E’ vero, ma sono loro a condurre il gioco. Così, siccome in Israele vogliono fare un serial televisivo tratto dal libro, ho già chiesto che si dia più spazio alle figure femminili.
I suoi protagonisti si chiedono se andare via da Israele.
Shakhar Cohen, il quinto amico, parte perché è gay e preferisce star lontano dalla famiglia o perché ha troppi debiti. Io non me ne andrei mai. Israele è la mia lingua, la mia casa.
Non è anche la sua storia, la sua identità?
E’ innanzitutto la mia lingua. E’ il paese degli ebrei e io sono legato alla storia, alla tradizione ebraica. Ma se mi chiede perché voglio rimanere, la risposta è perché è il luogo dove sono nato e i miei amici, il mio paesaggio sono qui.
Senza paura delle guerre, di Ahmadinejad?

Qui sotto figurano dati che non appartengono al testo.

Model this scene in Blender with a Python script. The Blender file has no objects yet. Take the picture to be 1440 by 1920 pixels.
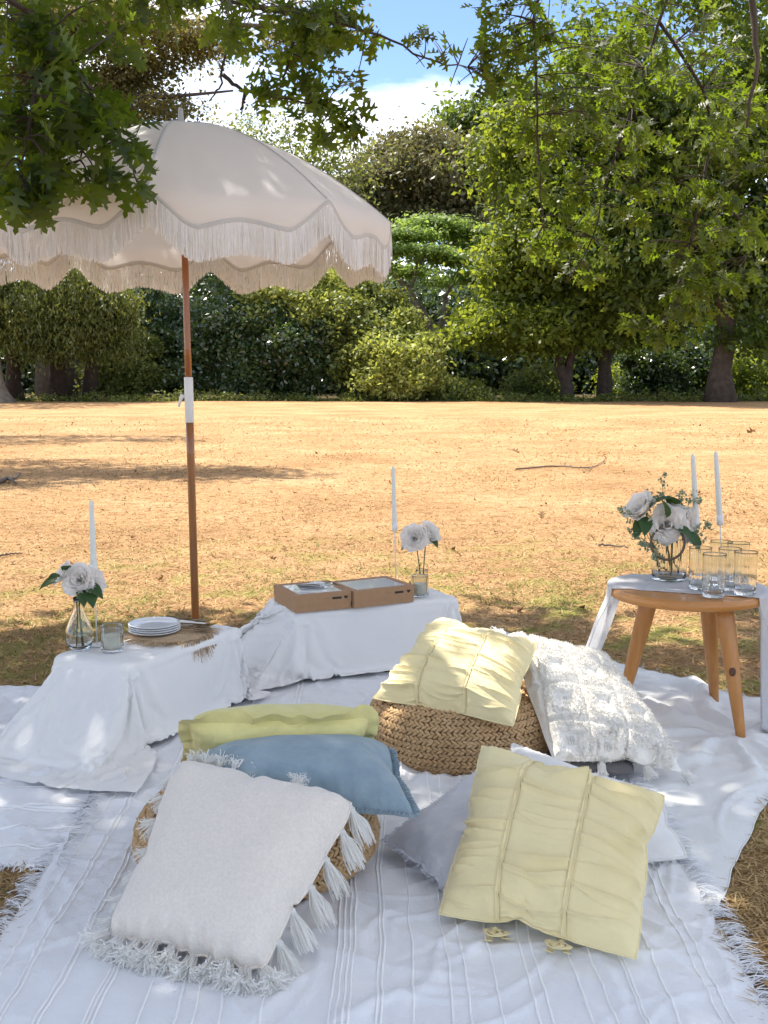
import bpy, math, random
import numpy as np
from mathutils import Vector, Matrix

random.seed(7)
rng = np.random.default_rng(11)
scene = bpy.context.scene
COL = scene.collection

# ------------------------------------------------------------------ camera, sky, sun, exposure
CAM_H = 1.2
PITCH = math.radians(7.2)
FOCAL = 2050.0                      # in pixels of a 1440 x 1920 frame
cam_data = bpy.data.cameras.new('camera')
cam = bpy.data.objects.new('camera', cam_data)
COL.objects.link(cam)
cam.location = (0, 0, CAM_H)
cam.rotation_euler = (math.radians(90) - PITCH, 0, 0)
cam_data.sensor_fit = 'VERTICAL'
cam_data.sensor_height = 36.0
cam_data.lens = 36.0 * FOCAL / 1920.0
cam_data.clip_end = 2000
scene.camera = cam

SUN_DIR = np.array([-0.36, 0.36, 0.86])
SUN_DIR = SUN_DIR / np.linalg.norm(SUN_DIR)
SUN_ELEV = math.asin(SUN_DIR[2])
SUN_AZ = math.atan2(SUN_DIR[0], SUN_DIR[1])

world = bpy.data.worlds.new('World')
scene.world = world
world.use_nodes = True
wn, wl = world.node_tree.nodes, world.node_tree.links
bg = wn['Background']
bg.inputs['Strength'].default_value = 0.08
sky = wn.new('ShaderNodeTexSky')
sky.sky_type = 'NISHITA'
sky.sun_disc = False
sky.sun_elevation = SUN_ELEV
sky.sun_rotation = SUN_AZ
sky.air_density = 0.55
sky.dust_density = 0.0
sky.ozone_density = 1.5
# broken white cloud over the whole dome
tc = wn.new('ShaderNodeTexCoord')
mp = wn.new('ShaderNodeMapping')
mp.inputs['Scale'].default_value = (1.0, 1.0, 3.2)
mp.inputs['Location'].default_value = (2.3, 1.7, 0.9)
cn = wn.new('ShaderNodeTexNoise')
cn.inputs['Scale'].default_value = 2.3
cn.inputs['Detail'].default_value = 7
cn.inputs['Roughness'].default_value = 0.55
cr = wn.new('ShaderNodeValToRGB')
cr.color_ramp.elements[0].position = 0.47
cr.color_ramp.elements[1].position = 0.62
mx = wn.new('ShaderNodeMix')
mx.data_type = 'RGBA'
wl.new(tc.outputs['Generated'], mp.inputs['Vector'])
wl.new(mp.outputs[0], cn.inputs['Vector'])
wl.new(cn.outputs[0], cr.inputs[0])
wl.new(cr.outputs[0], mx.inputs[0])
wl.new(sky.outputs[0], mx.inputs[6])
mx.inputs[7].default_value = (7.8, 7.65, 7.45, 1)
wl.new(mx.outputs[2], bg.inputs['Color'])

sun_data = bpy.data.lights.new('sun', 'SUN')
sun_data.energy = 2.45
sun_data.angle = math.radians(0.5)
sun_data.color = (1.0, 0.93, 0.82)
sun = bpy.data.objects.new('sun', sun_data)
COL.objects.link(sun)
sun.rotation_euler = Vector(tuple(-SUN_DIR)).to_track_quat('-Z', 'Y').to_euler()
sun.location = (-6, 4, 14)

scene.view_settings.view_transform = 'Standard'
scene.view_settings.look = 'None'
scene.view_settings.gamma = 1
scene.view_settings.use_curve_mapping = False
scene.view_settings.exposure = 1.95
scene.render.engine = 'CYCLES'
scene.cycles.max_bounces = 24
scene.cycles.diffuse_bounces = 5
scene.cycles.transparent_max_bounces = 12
scene.cycles.transmission_bounces = 24

# ------------------------------------------------------------------ helpers
_f = np.array([0, math.cos(PITCH), -math.sin(PITCH)])
_u = np.array([0, math.sin(PITCH), math.cos(PITCH)])
_r = np.array([1.0, 0, 0])


def ray(x, y):
    return _f + (x - 720) / FOCAL * _r + (960 - y) / FOCAL * _u


def at_z(x, y, z):
    "point of the world at height z that the photograph shows at pixel x, y"
    d = ray(x, y)
    return np.array([0, 0, CAM_H]) + d * ((z - CAM_H) / d[2])


def at_y(x, y, Y):
    "the same for a point Y metres in front of the camera"
    d = ray(x, y)
    return np.array([0, 0, CAM_H]) + d * (Y / d[1])


BASE = {}


def thing(name, label, cat, loc, group=None):
    o = bpy.data.objects.new(name, None)
    o.empty_display_size = 0.05
    COL.objects.link(o)
    o.location = tuple(loc)
    BASE[o.name] = np.array(loc, float)
    return tag(o, label, cat, group)


def tag(o, label, cat, group=None):
    o['label'] = label
    o['category'] = cat
    if group:
        o['group'] = group
    return o


def make_mesh(name, V, F, mat, smooth=True, tint=None):
    me = bpy.data.meshes.new(name)
    V = np.asarray(V, np.float32)
    if isinstance(F, np.ndarray) and F.ndim == 2:
        k = F.shape[1]
        me.vertices.add(len(V))
        me.vertices.foreach_set('co', V.ravel())
        me.loops.add(F.size)
        me.loops.foreach_set('vertex_index', F.astype(np.int32).ravel())
        me.polygons.add(len(F))
        me.polygons.foreach_set('loop_start', np.arange(0, F.size, k, dtype=np.int32))
        me.update(calc_edges=True)
    else:
        me.from_pydata(V.tolist(), [], [tuple(int(i) for i in f) for f in F])
    if smooth:
        me.polygons.foreach_set('use_smooth', np.ones(len(me.polygons), bool))
    if tint is not None:
        at = me.attributes.new('tint', 'FLOAT', 'POINT')
        at.data.foreach_set('value', np.asarray(tint, np.float32))
    if mat:
        me.materials.append(mat)
    me.update()
    return me


def add(name, V, F, mat, parent=None, loc=None, smooth=True, tint=None, kind=None):
    "one mesh object from world-space vertices; its origin is its parent's or loc"
    base = BASE[parent.name] if parent else (np.array(loc, float) if loc is not None else np.zeros(3))
    me = make_mesh(name, np.asarray(V, float) - base, F, mat, smooth, tint)
    o = bpy.data.objects.new(name, me)
    COL.objects.link(o)
    if parent:
        o.parent = parent
    else:
        o.location = tuple(base)
    BASE[o.name] = base
    if kind:
        o['kind'] = kind
    return o


def inst(name, me, parent, M):
    "an object sharing mesh me, placed by the world matrix M under parent"
    o = bpy.data.objects.new(name, me)
    COL.objects.link(o)
    o.parent = parent
    o.matrix_local = Matrix.Translation(Vector(tuple(-BASE[parent.name]))) @ M
    BASE[o.name] = BASE[parent.name]
    return o


class MB:
    "collects vertices and faces of one mesh"
    def __init__(self):
        self.V, self.F, self.n, self.T = [], [], 0, []

    def put(self, V, F, t=None):
        V = np.asarray(V, float)
        self.V.append(V)
        self.F.extend([tuple(int(i) + self.n for i in f) for f in F])
        self.n += len(V)
        if t is not None:
            self.T.append(np.full(len(V), t) if np.isscalar(t) else t)
        return self

    def add(self, name, mat, parent=None, loc=None, smooth=True, kind=None):
        return add(name, np.concatenate(self.V), self.F, mat, parent, loc, smooth,
                   np.concatenate(self.T) if self.T else None, kind)

    def mesh(self, name, mat, smooth=True):
        return make_mesh(name, np.concatenate(self.V), self.F, mat, smooth)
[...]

Non mi pare di aver paura. L’Iran, se ci vuole attaccare lo farà, io posso solo sperare. Mi preoccupo di più del problema palestinese, perché è una questione morale. Conosco bene gli ostacoli, Hamas, le campagne di odio contro di noi, e so che non abbiamo un partner ideale per il compromesso, non sono tra quelli sicuri che sia sempre Israele da biasimare. Ma l’accordo è necessario. Per il futuro.